§ AIM
Transcribe the full listing below exactly.

§ COLLECTED DATA
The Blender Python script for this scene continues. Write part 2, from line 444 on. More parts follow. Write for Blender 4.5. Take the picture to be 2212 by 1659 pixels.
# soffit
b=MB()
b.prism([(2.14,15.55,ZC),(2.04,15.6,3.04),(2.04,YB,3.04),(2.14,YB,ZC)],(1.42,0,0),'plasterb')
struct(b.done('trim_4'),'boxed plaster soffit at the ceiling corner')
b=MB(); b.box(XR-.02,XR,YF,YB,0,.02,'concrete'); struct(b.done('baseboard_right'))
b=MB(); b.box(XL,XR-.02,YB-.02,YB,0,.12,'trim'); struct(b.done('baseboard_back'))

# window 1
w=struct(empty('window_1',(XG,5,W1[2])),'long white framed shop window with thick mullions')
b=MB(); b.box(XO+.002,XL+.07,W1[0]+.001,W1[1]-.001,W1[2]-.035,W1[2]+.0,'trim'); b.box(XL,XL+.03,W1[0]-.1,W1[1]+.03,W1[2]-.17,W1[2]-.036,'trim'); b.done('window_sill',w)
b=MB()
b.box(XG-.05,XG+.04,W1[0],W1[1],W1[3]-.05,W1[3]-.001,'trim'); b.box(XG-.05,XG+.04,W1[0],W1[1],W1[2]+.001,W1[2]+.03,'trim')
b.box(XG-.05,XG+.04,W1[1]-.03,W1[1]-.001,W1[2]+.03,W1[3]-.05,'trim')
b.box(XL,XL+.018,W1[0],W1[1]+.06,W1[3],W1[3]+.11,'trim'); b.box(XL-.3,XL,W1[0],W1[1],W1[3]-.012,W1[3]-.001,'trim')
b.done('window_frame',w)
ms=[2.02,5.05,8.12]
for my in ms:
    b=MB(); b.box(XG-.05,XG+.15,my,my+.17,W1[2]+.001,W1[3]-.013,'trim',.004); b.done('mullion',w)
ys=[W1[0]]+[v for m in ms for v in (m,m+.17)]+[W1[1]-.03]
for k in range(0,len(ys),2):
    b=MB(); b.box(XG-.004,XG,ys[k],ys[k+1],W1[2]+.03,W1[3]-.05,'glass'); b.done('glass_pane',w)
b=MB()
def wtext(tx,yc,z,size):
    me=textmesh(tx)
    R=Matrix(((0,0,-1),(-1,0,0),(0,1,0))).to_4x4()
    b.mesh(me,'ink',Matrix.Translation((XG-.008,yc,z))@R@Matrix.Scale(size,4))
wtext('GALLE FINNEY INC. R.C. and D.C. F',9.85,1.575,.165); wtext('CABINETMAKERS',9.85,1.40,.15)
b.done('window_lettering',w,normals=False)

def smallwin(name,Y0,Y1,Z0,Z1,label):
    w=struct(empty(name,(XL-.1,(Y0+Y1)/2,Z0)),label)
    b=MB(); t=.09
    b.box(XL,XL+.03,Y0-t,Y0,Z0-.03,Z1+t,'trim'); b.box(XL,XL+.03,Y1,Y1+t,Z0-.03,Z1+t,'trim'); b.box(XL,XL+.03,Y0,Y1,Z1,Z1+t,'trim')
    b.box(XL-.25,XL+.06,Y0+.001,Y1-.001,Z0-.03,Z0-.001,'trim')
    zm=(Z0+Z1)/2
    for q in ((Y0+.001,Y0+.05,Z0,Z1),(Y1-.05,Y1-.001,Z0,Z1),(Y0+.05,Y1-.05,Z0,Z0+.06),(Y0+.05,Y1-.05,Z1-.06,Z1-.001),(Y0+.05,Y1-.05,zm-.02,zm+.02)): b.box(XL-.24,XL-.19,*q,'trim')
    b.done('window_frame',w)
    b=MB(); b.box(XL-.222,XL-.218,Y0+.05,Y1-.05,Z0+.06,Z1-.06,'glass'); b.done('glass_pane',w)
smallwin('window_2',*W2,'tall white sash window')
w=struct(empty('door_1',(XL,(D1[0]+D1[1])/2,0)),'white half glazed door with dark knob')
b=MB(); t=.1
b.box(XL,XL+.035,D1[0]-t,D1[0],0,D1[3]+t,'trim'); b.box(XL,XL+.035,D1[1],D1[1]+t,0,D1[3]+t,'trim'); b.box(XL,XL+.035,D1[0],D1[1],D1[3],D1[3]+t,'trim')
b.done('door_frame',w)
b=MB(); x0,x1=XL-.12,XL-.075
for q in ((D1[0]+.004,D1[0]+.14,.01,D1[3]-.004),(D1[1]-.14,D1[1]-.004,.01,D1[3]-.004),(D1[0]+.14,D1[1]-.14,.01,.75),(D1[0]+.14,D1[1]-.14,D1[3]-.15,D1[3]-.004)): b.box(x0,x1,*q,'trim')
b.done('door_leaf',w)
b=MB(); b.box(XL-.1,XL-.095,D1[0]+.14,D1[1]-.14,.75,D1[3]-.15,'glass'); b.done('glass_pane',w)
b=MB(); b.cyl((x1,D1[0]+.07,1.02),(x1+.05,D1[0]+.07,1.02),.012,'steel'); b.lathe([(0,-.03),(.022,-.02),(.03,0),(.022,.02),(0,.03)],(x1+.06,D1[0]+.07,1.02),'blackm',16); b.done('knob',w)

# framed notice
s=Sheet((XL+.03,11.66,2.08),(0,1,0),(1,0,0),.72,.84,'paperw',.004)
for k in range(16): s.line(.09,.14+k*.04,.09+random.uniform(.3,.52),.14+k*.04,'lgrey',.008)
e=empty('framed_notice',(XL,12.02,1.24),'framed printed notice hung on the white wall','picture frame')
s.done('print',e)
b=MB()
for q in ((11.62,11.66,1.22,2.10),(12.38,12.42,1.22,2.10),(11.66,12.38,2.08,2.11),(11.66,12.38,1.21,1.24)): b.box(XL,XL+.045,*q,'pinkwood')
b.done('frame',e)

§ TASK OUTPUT
The Blender Python script for this scene continues. Write part 2, from line 444 on. More parts follow. Write for Blender 4.5. Take the picture to be 2212 by 1659 pixels.
# soffit
b=MB()
b.prism([(2.14,15.55,ZC),(2.04,15.6,3.04),(2.04,YB,3.04),(2.14,YB,ZC)],(1.42,0,0),'plasterb')
struct(b.done('trim_4'),'boxed plaster soffit at the ceiling corner')
b=MB(); b.box(XR-.02,XR,YF,YB,0,.02,'concrete'); struct(b.done('baseboard_right'))
b=MB(); b.box(XL,XR-.02,YB-.02,YB,0,.12,'trim'); struct(b.done('baseboard_back'))

# window 1
w=struct(empty('window_1',(XG,5,W1[2])),'long white framed shop window with thick mullions')
b=MB(); b.box(XO+.002,XL+.07,W1[0]+.001,W1[1]-.001,W1[2]-.035,W1[2]+.0,'trim'); b.box(XL,XL+.03,W1[0]-.1,W1[1]+.03,W1[2]-.17,W1[2]-.036,'trim'); b.done('window_sill',w)
b=MB()
b.box(XG-.05,XG+.04,W1[0],W1[1],W1[3]-.05,W1[3]-.001,'trim'); b.box(XG-.05,XG+.04,W1[0],W1[1],W1[2]+.001,W1[2]+.03,'trim')
b.box(XG-.05,XG+.04,W1[1]-.03,W1[1]-.001,W1[2]+.03,W1[3]-.05,'trim')
b.box(XL,XL+.018,W1[0],W1[1]+.06,W1[3],W1[3]+.11,'trim'); b.box(XL-.3,XL,W1[0],W1[1],W1[3]-.012,W1[3]-.001,'trim')
b.done('window_frame',w)
ms=[2.02,5.05,8.12]
for my in ms:
    b=MB(); b.box(XG-.05,XG+.15,my,my+.17,W1[2]+.001,W1[3]-.013,'trim',.004); b.done('mullion',w)
ys=[W1[0]]+[v for m in ms for v in (m,m+.17)]+[W1[1]-.03]
for k in range(0,len(ys),2):
    b=MB(); b.box(XG-.004,XG,ys[k],ys[k+1],W1[2]+.03,W1[3]-.05,'glass'); b.done('glass_pane',w)
b=MB()
def wtext(tx,yc,z,size):
    me=textmesh(tx)
    R=Matrix(((0,0,-1),(-1,0,0),(0,1,0))).to_4x4()
    b.mesh(me,'ink',Matrix.Translation((XG-.008,yc,z))@R@Matrix.Scale(size,4))
wtext('GALLE FINNEY INC. R.C. and D.C. F',9.85,1.575,.165); wtext('CABINETMAKERS',9.85,1.40,.15)
b.done('window_lettering',w,normals=False)

def smallwin(name,Y0,Y1,Z0,Z1,label):
    w=struct(empty(name,(XL-.1,(Y0+Y1)/2,Z0)),label)
    b=MB(); t=.09
    b.box(XL,XL+.03,Y0-t,Y0,Z0-.03,Z1+t,'trim'); b.box(XL,XL+.03,Y1,Y1+t,Z0-.03,Z1+t,'trim'); b.box(XL,XL+.03,Y0,Y1,Z1,Z1+t,'trim')
    b.box(XL-.25,XL+.06,Y0+.001,Y1-.001,Z0-.03,Z0-.001,'trim')
    zm=(Z0+Z1)/2
    for q in ((Y0+.001,Y0+.05,Z0,Z1),(Y1-.05,Y1-.001,Z0,Z1),(Y0+.05,Y1-.05,Z0,Z0+.06),(Y0+.05,Y1-.05,Z1-.06,Z1-.001),(Y0+.05,Y1-.05,zm-.02,zm+.02)): b.box(XL-.24,XL-.19,*q,'trim')
    b.done('window_frame',w)
    b=MB(); b.box(XL-.222,XL-.218,Y0+.05,Y1-.05,Z0+.06,Z1-.06,'glass'); b.done('glass_pane',w)
smallwin('window_2',*W2,'tall white sash window')
w=struct(empty('door_1',(XL,(D1[0]+D1[1])/2,0)),'white half glazed door with dark knob')
b=MB(); t=.1
b.box(XL,XL+.035,D1[0]-t,D1[0],0,D1[3]+t,'trim'); b.box(XL,XL+.035,D1[1],D1[1]+t,0,D1[3]+t,'trim'); b.box(XL,XL+.035,D1[0],D1[1],D1[3],D1[3]+t,'trim')
b.done('door_frame',w)
b=MB(); x0,x1=XL-.12,XL-.075
for q in ((D1[0]+.004,D1[0]+.14,.01,D1[3]-.004),(D1[1]-.14,D1[1]-.004,.01,D1[3]-.004),(D1[0]+.14,D1[1]-.14,.01,.75),(D1[0]+.14,D1[1]-.14,D1[3]-.15,D1[3]-.004)): b.box(x0,x1,*q,'trim')
b.done('door_leaf',w)
b=MB(); b.box(XL-.1,XL-.095,D1[0]+.14,D1[1]-.14,.75,D1[3]-.15,'glass'); b.done('glass_pane',w)
b=MB(); b.cyl((x1,D1[0]+.07,1.02),(x1+.05,D1[0]+.07,1.02),.012,'steel'); b.lathe([(0,-.03),(.022,-.02),(.03,0),(.022,.02),(0,.03)],(x1+.06,D1[0]+.07,1.02),'blackm',16); b.done('knob',w)

# framed notice
s=Sheet((XL+.03,11.66,2.08),(0,1,0),(1,0,0),.72,.84,'paperw',.004)
for k in range(16): s.line(.09,.14+k*.04,.09+random.uniform(.3,.52),.14+k*.04,'lgrey',.008)
e=empty('framed_notice',(XL,12.02,1.24),'framed printed notice hung on the white wall','picture frame')
s.done('print',e)
b=MB()
for q in ((11.62,11.66,1.22,2.10),(12.38,12.42,1.22,2.10),(11.66,12.38,2.08,2.11),(11.66,12.38,1.21,1.24)): b.box(XL,XL+.045,*q,'pinkwood')
b.done('frame',e)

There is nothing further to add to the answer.